Putin on trial? It’s not that far-fetched
Ayear ago, it would have been a fantasy to imagine Russian President Vladimir Putin facing a reckoning for his crimes in Ukraine. But now there’s at least reason to hope an international court case could become a reality.
On Tuesday, in his speech in Warsaw, President Joe Biden promised “to seek justice for the war crimes and crimes against humanity continuing to be committed by the Russians” in Ukraine. A few days earlier in Munich, Vice President Kamala Harris had used similar language about Russian atrocities, adding that “superiors who are complicit in those crimes” would be “held to account.”
Earlier this month, Ursula von der Leyen, president of the European Commission, announced the creation of an international center for the prosecution of “the crime of aggression in Ukraine,” which is being set up in The Hague, home of the International Criminal Court and the scene of several past high-profile war crimes trials.

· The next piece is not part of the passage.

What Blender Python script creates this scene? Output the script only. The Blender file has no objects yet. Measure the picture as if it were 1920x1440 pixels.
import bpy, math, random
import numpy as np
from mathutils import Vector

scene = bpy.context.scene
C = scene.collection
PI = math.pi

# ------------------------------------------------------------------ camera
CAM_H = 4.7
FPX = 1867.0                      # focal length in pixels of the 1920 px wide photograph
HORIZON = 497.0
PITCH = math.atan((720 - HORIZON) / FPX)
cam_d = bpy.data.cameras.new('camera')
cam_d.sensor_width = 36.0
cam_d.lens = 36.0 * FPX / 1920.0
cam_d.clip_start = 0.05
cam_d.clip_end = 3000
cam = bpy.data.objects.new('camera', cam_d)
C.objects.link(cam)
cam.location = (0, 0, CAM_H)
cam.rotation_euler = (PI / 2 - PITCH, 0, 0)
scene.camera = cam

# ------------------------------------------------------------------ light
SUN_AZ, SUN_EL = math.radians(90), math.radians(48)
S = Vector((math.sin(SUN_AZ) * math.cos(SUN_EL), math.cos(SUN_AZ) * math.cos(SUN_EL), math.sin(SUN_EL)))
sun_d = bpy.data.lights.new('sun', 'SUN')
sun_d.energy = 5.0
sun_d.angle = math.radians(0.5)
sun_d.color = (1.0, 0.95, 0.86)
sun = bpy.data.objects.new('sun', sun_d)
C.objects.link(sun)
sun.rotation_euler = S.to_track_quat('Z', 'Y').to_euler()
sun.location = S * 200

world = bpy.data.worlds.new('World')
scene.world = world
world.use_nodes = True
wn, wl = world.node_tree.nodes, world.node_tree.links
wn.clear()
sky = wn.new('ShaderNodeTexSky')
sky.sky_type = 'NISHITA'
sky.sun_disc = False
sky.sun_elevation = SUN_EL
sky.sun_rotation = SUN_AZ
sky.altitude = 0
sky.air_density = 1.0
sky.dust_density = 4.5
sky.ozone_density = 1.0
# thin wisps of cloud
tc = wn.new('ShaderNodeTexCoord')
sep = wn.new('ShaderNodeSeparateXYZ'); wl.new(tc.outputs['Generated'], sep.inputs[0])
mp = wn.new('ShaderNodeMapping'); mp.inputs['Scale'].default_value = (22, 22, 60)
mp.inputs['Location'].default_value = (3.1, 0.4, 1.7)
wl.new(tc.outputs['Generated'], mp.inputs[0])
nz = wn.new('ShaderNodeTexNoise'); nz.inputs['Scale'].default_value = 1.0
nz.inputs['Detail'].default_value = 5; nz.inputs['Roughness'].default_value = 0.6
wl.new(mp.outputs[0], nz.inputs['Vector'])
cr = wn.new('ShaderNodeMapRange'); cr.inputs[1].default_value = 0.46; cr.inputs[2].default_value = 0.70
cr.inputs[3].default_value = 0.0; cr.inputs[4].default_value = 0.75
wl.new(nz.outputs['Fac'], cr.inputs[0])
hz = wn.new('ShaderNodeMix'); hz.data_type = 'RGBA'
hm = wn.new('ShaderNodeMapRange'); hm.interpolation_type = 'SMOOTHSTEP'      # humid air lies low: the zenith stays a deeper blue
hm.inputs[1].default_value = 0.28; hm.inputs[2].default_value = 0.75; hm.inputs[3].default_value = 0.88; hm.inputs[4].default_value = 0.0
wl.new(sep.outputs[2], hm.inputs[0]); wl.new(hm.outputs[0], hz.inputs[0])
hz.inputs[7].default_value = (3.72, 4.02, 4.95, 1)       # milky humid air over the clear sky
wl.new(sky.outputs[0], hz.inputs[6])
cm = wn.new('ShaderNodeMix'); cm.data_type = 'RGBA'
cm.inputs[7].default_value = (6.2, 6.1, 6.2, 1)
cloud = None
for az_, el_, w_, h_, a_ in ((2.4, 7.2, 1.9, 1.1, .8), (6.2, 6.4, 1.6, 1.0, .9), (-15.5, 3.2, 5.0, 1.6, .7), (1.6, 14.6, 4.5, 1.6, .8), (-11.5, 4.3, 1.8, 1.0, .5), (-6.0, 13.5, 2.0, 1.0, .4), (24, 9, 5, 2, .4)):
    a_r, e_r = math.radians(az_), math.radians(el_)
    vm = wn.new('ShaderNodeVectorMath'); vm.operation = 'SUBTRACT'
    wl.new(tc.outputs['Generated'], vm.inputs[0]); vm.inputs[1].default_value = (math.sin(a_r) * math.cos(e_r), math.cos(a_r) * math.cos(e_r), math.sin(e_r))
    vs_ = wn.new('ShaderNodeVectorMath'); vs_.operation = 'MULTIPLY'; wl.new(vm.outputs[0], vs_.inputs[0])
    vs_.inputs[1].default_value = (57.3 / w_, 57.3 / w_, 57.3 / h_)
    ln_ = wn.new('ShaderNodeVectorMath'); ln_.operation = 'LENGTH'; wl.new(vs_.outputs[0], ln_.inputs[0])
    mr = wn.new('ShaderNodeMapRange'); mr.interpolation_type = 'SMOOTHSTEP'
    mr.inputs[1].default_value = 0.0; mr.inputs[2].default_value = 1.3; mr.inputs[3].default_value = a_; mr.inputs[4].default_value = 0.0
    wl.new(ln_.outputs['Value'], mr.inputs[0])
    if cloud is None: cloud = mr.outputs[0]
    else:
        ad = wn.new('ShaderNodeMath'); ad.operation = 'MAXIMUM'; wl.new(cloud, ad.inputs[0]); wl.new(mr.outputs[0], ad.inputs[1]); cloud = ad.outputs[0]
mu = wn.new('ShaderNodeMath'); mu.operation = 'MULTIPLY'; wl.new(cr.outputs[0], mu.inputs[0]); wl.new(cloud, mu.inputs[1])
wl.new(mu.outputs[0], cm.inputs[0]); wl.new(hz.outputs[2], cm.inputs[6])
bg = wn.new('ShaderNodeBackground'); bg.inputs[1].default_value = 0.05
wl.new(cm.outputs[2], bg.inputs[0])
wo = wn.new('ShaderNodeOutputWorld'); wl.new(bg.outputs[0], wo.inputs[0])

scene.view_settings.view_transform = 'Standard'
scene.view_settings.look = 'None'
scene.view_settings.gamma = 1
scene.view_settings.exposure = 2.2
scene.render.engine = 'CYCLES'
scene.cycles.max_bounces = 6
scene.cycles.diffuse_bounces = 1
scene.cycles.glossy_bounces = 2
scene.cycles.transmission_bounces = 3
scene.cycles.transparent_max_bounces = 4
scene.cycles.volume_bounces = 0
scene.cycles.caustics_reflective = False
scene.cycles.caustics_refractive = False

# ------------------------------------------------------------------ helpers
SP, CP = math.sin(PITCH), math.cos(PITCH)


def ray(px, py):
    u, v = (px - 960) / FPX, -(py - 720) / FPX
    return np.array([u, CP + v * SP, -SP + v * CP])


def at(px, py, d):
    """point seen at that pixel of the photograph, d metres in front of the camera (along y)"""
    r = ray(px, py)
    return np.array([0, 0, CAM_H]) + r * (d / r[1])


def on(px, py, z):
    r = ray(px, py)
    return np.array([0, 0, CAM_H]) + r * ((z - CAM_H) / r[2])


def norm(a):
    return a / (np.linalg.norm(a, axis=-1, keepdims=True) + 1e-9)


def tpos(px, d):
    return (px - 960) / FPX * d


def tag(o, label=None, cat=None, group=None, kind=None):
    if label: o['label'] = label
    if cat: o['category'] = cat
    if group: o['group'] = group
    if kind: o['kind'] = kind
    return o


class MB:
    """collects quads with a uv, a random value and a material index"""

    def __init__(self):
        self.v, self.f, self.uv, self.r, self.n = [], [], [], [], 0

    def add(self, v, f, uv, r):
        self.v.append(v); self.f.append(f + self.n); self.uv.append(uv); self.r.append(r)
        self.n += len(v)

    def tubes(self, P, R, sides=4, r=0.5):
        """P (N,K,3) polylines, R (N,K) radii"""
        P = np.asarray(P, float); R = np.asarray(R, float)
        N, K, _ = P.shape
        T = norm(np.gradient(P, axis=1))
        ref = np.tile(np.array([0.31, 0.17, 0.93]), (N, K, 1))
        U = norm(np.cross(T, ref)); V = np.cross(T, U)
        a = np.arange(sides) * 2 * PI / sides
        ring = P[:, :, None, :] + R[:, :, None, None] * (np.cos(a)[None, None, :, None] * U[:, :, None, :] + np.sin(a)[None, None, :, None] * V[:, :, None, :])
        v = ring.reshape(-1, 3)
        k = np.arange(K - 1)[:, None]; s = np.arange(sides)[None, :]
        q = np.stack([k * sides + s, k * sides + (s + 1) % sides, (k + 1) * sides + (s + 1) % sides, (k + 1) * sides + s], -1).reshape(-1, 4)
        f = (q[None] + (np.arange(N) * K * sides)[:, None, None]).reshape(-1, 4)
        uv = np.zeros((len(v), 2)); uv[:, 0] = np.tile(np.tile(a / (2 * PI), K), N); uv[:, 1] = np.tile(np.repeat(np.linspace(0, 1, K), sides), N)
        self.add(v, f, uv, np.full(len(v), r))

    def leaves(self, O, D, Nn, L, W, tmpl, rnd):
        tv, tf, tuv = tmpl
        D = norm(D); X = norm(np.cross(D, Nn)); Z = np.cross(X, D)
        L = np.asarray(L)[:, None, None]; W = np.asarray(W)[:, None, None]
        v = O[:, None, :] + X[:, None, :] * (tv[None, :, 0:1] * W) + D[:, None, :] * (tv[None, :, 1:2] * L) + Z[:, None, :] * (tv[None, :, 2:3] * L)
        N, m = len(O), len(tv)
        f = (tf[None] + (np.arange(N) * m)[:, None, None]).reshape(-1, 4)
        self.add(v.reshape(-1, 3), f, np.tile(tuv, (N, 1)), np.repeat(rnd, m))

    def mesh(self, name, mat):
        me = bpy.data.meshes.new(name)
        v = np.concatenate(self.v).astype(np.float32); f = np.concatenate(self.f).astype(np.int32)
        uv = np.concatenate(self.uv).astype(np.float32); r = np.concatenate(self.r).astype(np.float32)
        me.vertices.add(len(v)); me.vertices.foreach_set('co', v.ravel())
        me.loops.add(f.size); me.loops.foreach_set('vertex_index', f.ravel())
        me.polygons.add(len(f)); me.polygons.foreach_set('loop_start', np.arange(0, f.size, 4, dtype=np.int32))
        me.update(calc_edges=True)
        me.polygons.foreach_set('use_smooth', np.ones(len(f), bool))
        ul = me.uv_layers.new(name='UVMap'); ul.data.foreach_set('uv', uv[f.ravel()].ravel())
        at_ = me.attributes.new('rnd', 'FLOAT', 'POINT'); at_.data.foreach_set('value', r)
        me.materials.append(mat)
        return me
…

This could lead to the creation of a special tribunal aimed at top Russian officials who engineered the war in Ukraine — Putin first and foremost. A variety of organizations are already investigating, and in some cases prosecuting, Russian soldiers and military commanders for atrocities in the conflict. But because the ICC lacks the jurisdiction to prosecute those who made the decision to go to war in the first place, there is a need for the new high-level court.
Why is this important? Geoffrey Nice, a British lawyer who led the prosecution of ex-Yugoslav president Slobodan Milosevic during his trial for war crimes early in the century, put it to me starkly: The primary point of any accountability process is deterrence. We need to dissuade future leaders from thinking they can get away with this. And if that’s the case, he said, the sooner we start, the better. He also noted that Putin doesn’t have to be in custody for a trial to go ahead; he can be tried in absentia.
A prosecution also signals to victims that the world cares — and ensures that all crimes committed are documented in detail.
Yes, there are obstacles to speedy justice. Russia is a member of the United Nations Security Council, a position that gives it considerable sway. And China, India, Turkey, South Africa and other countries have shown that they are unwilling to condemn Russian aggression, especially when they are profiting from cooperation with Moscow. Many around the world would decry any trial of Kremlin leaders as unfair.
Yet, Moscow might not be able to rely on its friends forever. Images of Russia’s astonishing savagery in Ukraine continue to circulate around the world — which helps to explain why resolutions condemning the war have passed by overwhelming margins in the U.N. General Assembly. Even some of Putin’s closest allies might shy away from being associated too publicly with the man who wanted to change international borders by force.
There are those who argue for holding back on talk of a reckoning for Putin as long as the war continues. After all, the West negotiated with Milosevic to end the first phase of the 1990s wars in former Yugoslavia. It was only later, after NATO intervention ended the Kosovo Conflict and a change of government in Belgrade toppled Milosevic from power, that the international community moved to prosecute him.
Today, the argument goes, stopping the war should again take priority. Threatening Putin with legal jeopardy would only give him one more reason to continue his aggression.
It’s a valid point, but it’s also possible to argue the opposite: that moving ahead with a tribunal might hasten the war’s end — by signaling that Putin’s regime has lost legitimacy, and the only way Russia can hope to regain its status in the world is by getting rid of him.
Nice said he’d like to see Putin on trial within the year. He noted that while prosecuting individual atrocities can take years, determining ultimate responsibility for the war is “straightforward” and therefore faster. “Putin,” he said, “has committed an attack on a civilian population, which is one of the requirements for crimes against humanity.”
A scenario in which a devastating Russian loss — like Milosevic’s catastrophic failure to impose his will on the Balkans — prompts Putin’s downfall and subsequent prosecution remains a long shot. But that doesn’t mean we shouldn’t start putting together the case against him.